Youth’s Instructor, 7 Jan. 1897: “John enjoyed his life of simplicity and retirement.

The Desire of Ages, 150: “God had directed John the Baptist to dwell in the wilderness, that he might be shielded from the influence of the priests and rabbis, and be prepared for a special mission. But the austerity and isolation of his life were not an example for the people. John himself had not directed his hearers to forsake their former duties. He bade them give evidence of their repentance by faithfulness to God in the place where He had called them”

Note: When I shared these comparisons with one of my classes, a student blurted out a marvelous one-liner: “You mean the more Ellen White enjoyed her walk with God the more John the Baptist enjoyed his!” Indeed.

Question: How is one to know how to relate to the ascetic impulse, in one’s own experience and in the experience of others?

Jeremiah’s Wooden Yoke

Jeremiah’s use of the wooden yoke apparently came in the fourth year of Zedekiah (cf. Jer. 28:1). That would be 593, some six years before the fall of Jerusalem, but maybe some fifteen years after his “conditional” prophecy early in the reign of Jehoiakim (Jeremiah 26).

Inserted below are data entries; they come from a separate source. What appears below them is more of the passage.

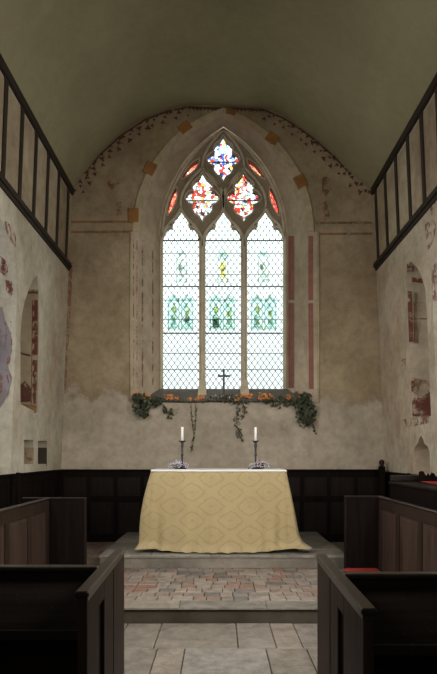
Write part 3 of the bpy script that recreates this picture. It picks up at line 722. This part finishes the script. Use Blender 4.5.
# ------------------------------------------------------------ far stalls
def far_stall(s, X, Yr, x_in, x_out, label):
    t = thing('chancel_stall', label, 'stall', (X, Yr-1.5, 0))
    H = 1.0; y0 = 3.35
    panelled(Yr-.02-y0, 0, H-.02, .04, 5, t, place(X, y0, math.pi/2), M_warm, M_warm2, fname='back_screen', pname='back_panel', stile=.10, rail=.11)
    MB().box(X-.03, X+.03, y0-.02, Yr-.02, H-.02, H+.004, bev=.006).build('cap_rail', M_woodh, t)
    q = MB(); q.box(min(x_in, x_out), max(x_in, x_out), Yr-.018, Yr+.018, 0, H-.012, bev=.003); q.build('end_panel', M_black, t)
    MB().box(min(x_in, x_out)-.01, max(x_in, x_out)+.01, Yr-.026, Yr+.026, H-.012, H+.006, bev=.005).build('end_rail', M_woodx, t)
    MB().box(x_in-.012, x_in+.012, Yr-.028, Yr+.028, 0, H-.012, bev=.004).build('end_stile', M_wood, t)
    return t
far_stall(-1, -1.87, 6.56, -1.463, -2.14, 'panelled oak stall at left of the altar steps with plain dark end')
far_stall(1, 1.825, 6.81, 1.435, 1.86, 'panelled oak stall at right of the altar steps, dark end beside red kneeler')
# red kneeler
M_redc = mat('red_carpet', .95, (.42, .035, .03), .1); q = N(M_redc); q.color(q.mix(q.noise(30, 4), (.22, .022, .02), (.34, .04, .032)))
q = MB(); q.box(1.40, 1.785, 6.25, 6.76, 0, .20, bev=.02); tag(q.build('kneeler', M_redc), 'red kneeler block on the floor against the right stall end', 'kneeler')

# long desk on the right with cloth and fretwork
t = thing('clergy_desk', 'long dark oak desk along the right wall carrying a red cloth', 'desk', (2.2, 5.5, 0))
panelled(6.84-3.6, 0, 1.14, .04, 3, t, place(1.97, 3.6, math.pi/2), M_black, M_black, fname='front_frame', pname='front_panel', rail=.34)
MB().box(1.93, 2.47, 3.6, 6.84, 1.14, 1.17, bev=.006).build('desk_top', M_wood, t)
MB().box(1.96, 2.46, 6.80, 6.84, 0, 1.14, bev=.003).build('end_board', M_black, t)
MB().box(1.95, 2.36, 6.80, 6.85, 1.175, 1.24, bev=.006).build('end_ledge', M_woodx, t)
m = MB(); m.poly([(2.20, 6.5, 1.174), (2.06, 5.2, 1.174), (2.03, 4.2, 1.174), (2.44, 4.2, 1.174), (2.44, 6.5, 1.174)])
o = m.build('cloth_runner', M_redc); sd = o.modifiers.new('s', 'SOLIDIFY'); sd.thickness = .008; sd.offset = 1
o.data.transform(Matrix.Translation((-2.2, -5.4, -1.17))); o.location = (2.2, 5.4, 1.174)
tag(o, 'bright red cloth lying along the top of the right-hand desk', 'cloth')
fpts = [(420, 479), (419.5, 472.5), (421, 471), (423.5, 471.2), (425, 474), (427, 476), (428.5, 473.4), (430.5, 476), (432, 472.6), (434.5, 473.6), (437, 478), (440, 480), (440, 483), (420, 483.0)]
Yq = 6.6
m = MB(); m.prism([P(x, min(y, 455+.286*F/Yq), Yq) for x, y in fpts], (0, .03, 0)); tag(m.build('fretwork_board', M_black), 'jagged dark carved board standing on the right desk behind the red cloth', 'carved board')

# ------------------------------------------------------------ altar
TZ = 1.284; AX0, AX1, AY0, AY1 = -.82, .812, 7.21, 8.0
t = thing('altar_table', 'wooden altar table hidden beneath the gold damask cloth', 'table', (0, 7.6, Z2))
MB().box(AX0+.03, AX1-.03, AY0+.03, AY1-.03, TZ-.06, TZ-.012, bev=.005).build('table_top', M_wood, t)
for x in (AX0+.14, AX1-.21):
    for y in (AY0+.16, AY1-.15): MB().box(x, x+.07, y, y+.07, Z2, TZ-.06, bev=.004).build('leg', M_wood, t)
M_gold = mat('gold_damask', .6, spec=.35); q = N(M_gold)
sx = q.sep(q.mapp((1/.46, 1, 1/.34), loc=(.2, 0, .35)))
tri = lambda v: q.math('ABSOLUTE', q.math('SUBTRACT', q.math('FRACT', v), .5))
tu, tv = tri(sx[0]), tri(sx[2])
dA = q.math('ADD', q.math('MULTIPLY', q.math('ADD', tu, tv), .6), q.math('MULTIPLY', q.math('SQRT', q.math('ADD', q.math('MULTIPLY', tu, tu), q.math('MULTIPLY', tv, tv))), .5))
tu2, tv2 = q.math('SUBTRACT', .5, tu), q.math('SUBTRACT', .5, tv)
dB = q.math('ADD', q.math('MULTIPLY', q.math('ADD', tu2, tv2), .6), q.math('MULTIPLY', q.math('SQRT', q.math('ADD', q.math('MULTIPLY', tu2, tu2), q.math('MULTIPLY', tv2, tv2))), .5))
wig = q.math('ADD', q.math('MINIMUM', dA, dB), q.math('MULTIPLY', q.math('SUBTRACT', q.noise(24, 4), .5), .20))
ln1 = q.ramp(wig, [(.30, W(0)), (.33, W(1)), (.37, W(1)), (.40, W(0))]); core = q.ramp(wig, [(.05, W(.8)), (.10, W(0)), (.17, W(0)), (.19, W(.4)), (.22, W(0))])
pat = q.math('MAXIMUM', ln1, core)
basec = q.mix(q.noise(2.2, 8, rough=.75), (.235, .18, .085), (.42, .33, .165))
q.color(q.mix(q.math('MULTIPLY', pat, .55), basec, (.24, .18, .085)))
q.l(q.ramp(pat, [(0, W(.6)), (1, W(.38))]), q.b.inputs['Roughness']); q.b.inputs['Sheen Weight'].default_value = .25
q.bump(q.noise(120, 2), .15, .002)
# perimeter path of the drape
def drape():
    bm = bmesh.new(); NT = 22
    path = []
    r = .05
    def seg(a, b, n): return [(a[0]+(b[0]-a[0])*i/n, a[1]+(b[1]-a[1])*i/n) for i in range(n)]
    cor = lambda cx, cy, a0, a1, n=6: [(cx+r*math.cos(math.radians(a0+(a1-a0)*i/n)), cy+r*math.sin(math.radians(a0+(a1-a0)*i/n))) for i in range(n)]
    path += seg((AX0, AY1), (AX0, AY0+r), 18)+cor(AX0+r, AY0+r, 180, 270, 8)+seg((AX0+r, AY0), (AX1-r, AY0), 64)+cor(AX1-r, AY0+r, 270, 360, 8)+seg((AX1, AY0+r), (AX1, AY1), 18)+[(AX1, AY1)]
    n = len(path); rows = []
    cum = [0]
    for i in range(1, n): cum.append(cum[-1]+math.dist(path[i], path[i-1]))
    for j in range(NT+1):
        tt = j/NT; row = []
        for i, (x, y) in enumerate(path):
            a = path[max(0, i-1)]; b = path[min(n-1, i+1)]
            tx, ty = b[0]-a[0], b[1]-a[1]; l = math.hypot(tx, ty); nx, ny = ty/l, -tx/l
            nx, ny = -nx, -ny
            if (x-(AX0+AX1)/2)*nx+(y-(AY0+AY1)/2)*ny < 0: nx, ny = -nx, -ny
            s = cum[i]; u = (x-AX0)/(AX1-AX0)
            onfront = y < AY0+.02
            fl = (.02+.055*math.sin(math.pi*min(1,max(0,u))))*tt**1.2 if onfront else (.075*math.sin(math.pi/2*min(1, tt/.75)) if x < 0 else .045*tt)
            if not onfront: fl += (0 if x < 0 else .06*tt+.07*max(0, (tt-.80)/.2)**1.5)
            cd_ = min(math.dist((x, y), (AX0, AY0)), math.dist((x, y), (AX1, AY0)))
            cb = math.exp(-(cd_/.13)**2)
            fl += cb*(.045 if x < 0 else .03)*math.sin(math.pi/2*min(1, tt/.7))+(0 if x < 0 else cb*.03*tt**3)
            amp = (.007+.030*math.exp(-(cd_/.20)**2)+(.018 if not onfront else 0))*tt
            fl += amp*math.sin(s*34+1.3*math.sin(s*9))+.006*tt*math.sin(s*11+tt*3)
            # pooled hem
            hem = max(0, (tt-.93)/.07); fl += hem*(.018+.05*cb+.012*math.sin(s*23))
            z = TZ-(TZ-Z2-.012)*tt+hem*.012*(1+math.sin(s*40))*.5
            cw = math.exp(-(cd_/.22)**2); z += .035*cw*tt**3
            row.append(bm.verts.new((x+nx*fl, y+ny*fl+(.055*cw*tt**1.5 if onfront else .03*cw*tt**1.5), z)))
        rows.append(row)
    for ra, rb in zip(rows, rows[1:]):
        for i in range(n-1):
            f = bm.faces.new((ra[i], ra[i+1], rb[i+1], rb[i])); f.smooth = True
    f = bm.faces.new(rows[0])
    bmesh.ops.recalc_face_normals(bm, faces=bm.faces)
    me = bpy.data.meshes.new('altar_cloth'); bm.to_mesh(me); bm.free(); return me
o = link('altar_cloth', drape(), M_gold)
o.data.transform(Matrix.Translation((0, -7.6, -Z2))); o.location = (0, 7.6, Z2)
tag(o, 'gold damask cloth with ogee medallions draped over the altar to the step', 'altar cloth')
M_linen = mat('white_linen', .85, (.70, .70, .68), .15)
q = MB(); q.box(AX0+.0, AX1-.0, AY0-.012, AY1, TZ+.002, TZ+.009, bev=.002); q.box(AX0+.0, AX1-.0, AY0-.014, AY0-.008, TZ-.012, TZ+.006, bev=.002)
tag(q.build('altar_linen', M_linen), 'narrow white linen cloth laid along the top of the gold altar cloth', 'linen cloth')
TT = TZ+.010
# candlesticks and candles
def candlestick(px, label, side):
    Y = 7.62; x = (px-VX)*Y/F
    t = thing('candlestick', label, 'candlestick', (x, Y, TT), 'candlesticks on the altar')
    def Zp(py): return EYE-(py-VY)*Y/F
    h = Zp(441)-TT
    q = MB(); q.lathe([(.052, 0), (.052, .008), (.03, .018), (.014, .035)], (x, Y, TT), 20); q.build('foot', M_iron, t)
    q = MB(); q.lathe([(.013, .03), (.018, .05), (.010, .07), (.011, h*.45), (.019, h*.5), (.011, h*.55), (.013, h*.75), (.020, h*.82), (.013, h*.9), (.016, h-.02)], (x, Y, TT), 14); q.build('stem', M_iron, t)
    q = MB(); q.lathe([(.010, h-.03), (.022, h-.018), (.042, h-.004), (.045, h+.004), (.040, h+.004), (.012, h-.006)], (x, Y, TT), 20); q.build('drip_pan', M_iron, t)
    c = thing('candle', 'white unlit candle in the %s altar candlestick' % side, 'candle', (x, Y, TT+h), 'altar candles')
    hc = Zp(427)-TT-h
    q = MB(); q.lathe([(.0165, -.001), (.0165, hc-.006), (.013, hc), (.004, hc-.002)], (x, Y, TT+h), 16); q.build('wax', M_wax, c)
    q = MB(); q.tube([(x, Y, TT+h+hc-.003), (x+.001, Y, TT+h+hc+.010)], .0018, 5); q.build('wick', M_iron, c)
M_wax = mat('candle_wax', .5, (.85, .84, .80), .4)
candlestick(182.3, 'black iron candlestick with drip pan at left end of the altar', 'left')
candlestick(255.6, 'black iron candlestick with drip pan at right end of the altar', 'right')
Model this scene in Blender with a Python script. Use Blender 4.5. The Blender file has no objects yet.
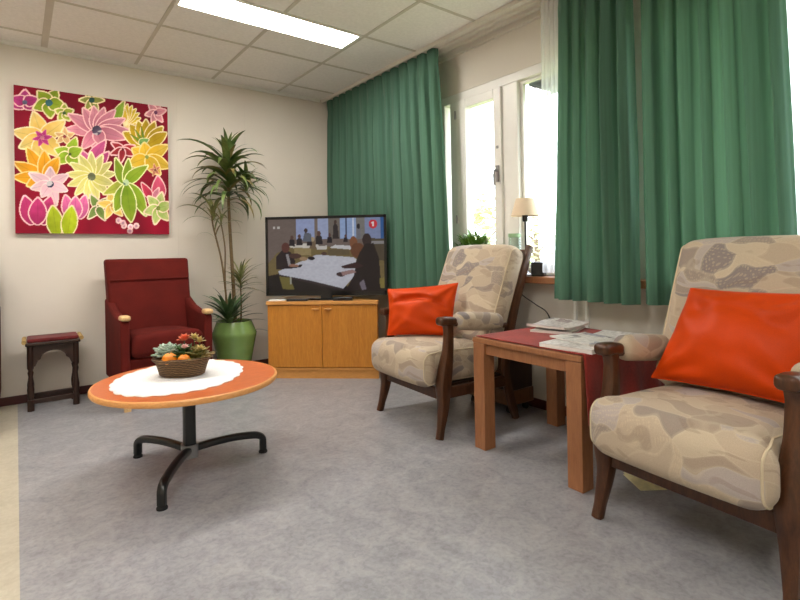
import bpy, bmesh, math, random
import numpy as np
from mathutils import Vector, Matrix, noise
R = math.radians
PI = math.pi
rnd = random.Random(7)
col = bpy.context.scene.collection
WX = 2.62      # window wall plane
BY = 4.372     # back wall plane
CZ = 2.49      # ceiling height

# ------------------------------------------------------------------ materials
def lin(c):
    return tuple(((v/255)/12.92 if v/255 <= .04045 else ((v/255+.055)/1.055)**2.4) for v in c)
def rgba(c):
    return (*lin(c), 1)
class NT:
    def __init__(s, name):
        s.m = bpy.data.materials.new(name); s.m.use_nodes = True
        s.t = s.m.node_tree; s.n = s.t.nodes; s.l = s.t.links
        s.b = s.n['Principled BSDF']; s.out = s.n['Material Output']
    def add(s, typ, **kw):
        n = s.n.new(typ)
        for k, v in kw.items():
            setattr(n, k, v)
        return n
    def link(s, a, b): s.l.new(a, b)
    def coords(s, scale=(1, 1, 1), kind='Object'):
        tc = s.n.new('ShaderNodeTexCoord'); mp = s.n.new('ShaderNodeMapping')
        mp.inputs['Scale'].default_value = scale
        s.link(tc.outputs[kind], mp.inputs['Vector']); return mp.outputs['Vector']
    def noise(s, vec, scale, detail=3, rough=.5, dist=0):
        n = s.n.new('ShaderNodeTexNoise'); n.inputs['Scale'].default_value = scale
        n.inputs['Detail'].default_value = detail; n.inputs['Roughness'].default_value = rough
        n.inputs['Distortion'].default_value = dist
        if vec is not None: s.link(vec, n.inputs['Vector'])
        return n.outputs['Fac']
    def ramp(s, fac, stops, interp='LINEAR'):
        n = s.n.new('ShaderNodeValToRGB'); n.color_ramp.interpolation = interp
        e = n.color_ramp.elements
        while len(e) < len(stops): e.new(.5)
        for el, (p, c) in zip(e, stops): el.position = p; el.color = rgba(c)
        s.link(fac, n.inputs['Fac']); return n.outputs['Color']
    def mix(s, fac, a, b, mode='MIX'):
        n = s.n.new('ShaderNodeMix'); n.data_type = 'RGBA'; n.blend_type = mode
        if isinstance(fac, (int, float)): n.inputs[0].default_value = fac
        else: s.link(fac, n.inputs[0])
        for i, v in ((6, a), (7, b)):
            if isinstance(v, tuple): n.inputs[i].default_value = rgba(v)
            else: s.link(v, n.inputs[i])
        return n.outputs[2]
    def bump(s, h, strength=.2, dist=.01):
        n = s.n.new('ShaderNodeBump'); n.inputs['Strength'].default_value = strength
        n.inputs['Distance'].default_value = dist
        s.link(h, n.inputs['Height']); s.link(n.outputs['Normal'], s.b.inputs['Normal'])
    def base(s, c, rough=.5, spec=None, metal=0, sheen=0):
        if isinstance(c, tuple): s.b.inputs['Base Color'].default_value = rgba(c)
        else: s.link(c, s.b.inputs['Base Color'])
        s.b.inputs['Roughness'].default_value = rough
        s.b.inputs['Metallic'].default_value = metal
        if spec is not None: s.b.inputs['Specular IOR Level'].default_value = spec
        if sheen: s.b.inputs['Sheen Weight'].default_value = sheen
        return s.m
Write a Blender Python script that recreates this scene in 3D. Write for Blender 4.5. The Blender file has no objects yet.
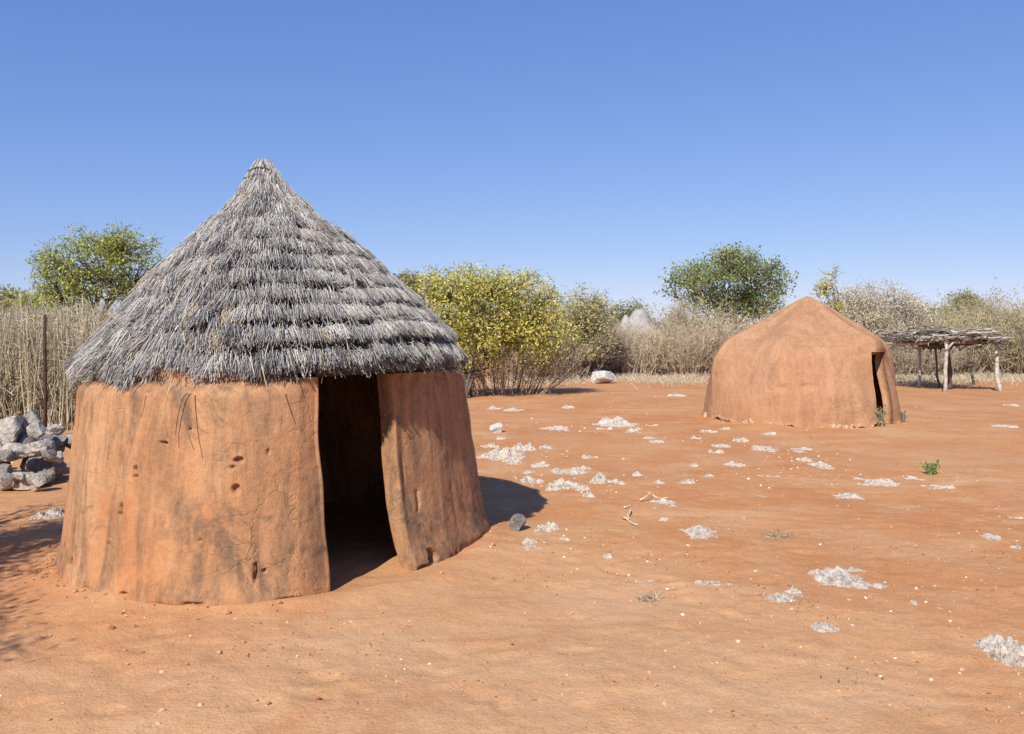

Question: Does the date of Jeremiah’s prophecy indicate that the time for repentance had passed? His somber oracle of 8:20 may apply: “The harvest is past, the summer is ended, and we are not saved” (NRSV).

Question: Does the finality of Judah’s fate tie in with Jeremiah’s repeated echo of the divine command: “Do not pray for this people” (7:16, 11:14; 14:11)? Can these repeated lines be instructive for us? Or should the experience of Jonah’s call to Nineveh always give us hope?

Note: Jeremiah’s gloomy prophecies actually have nothing to do with personal “salvation.” They all simply focused on whether God’s people would need to go to Babylon to learn their lessons there.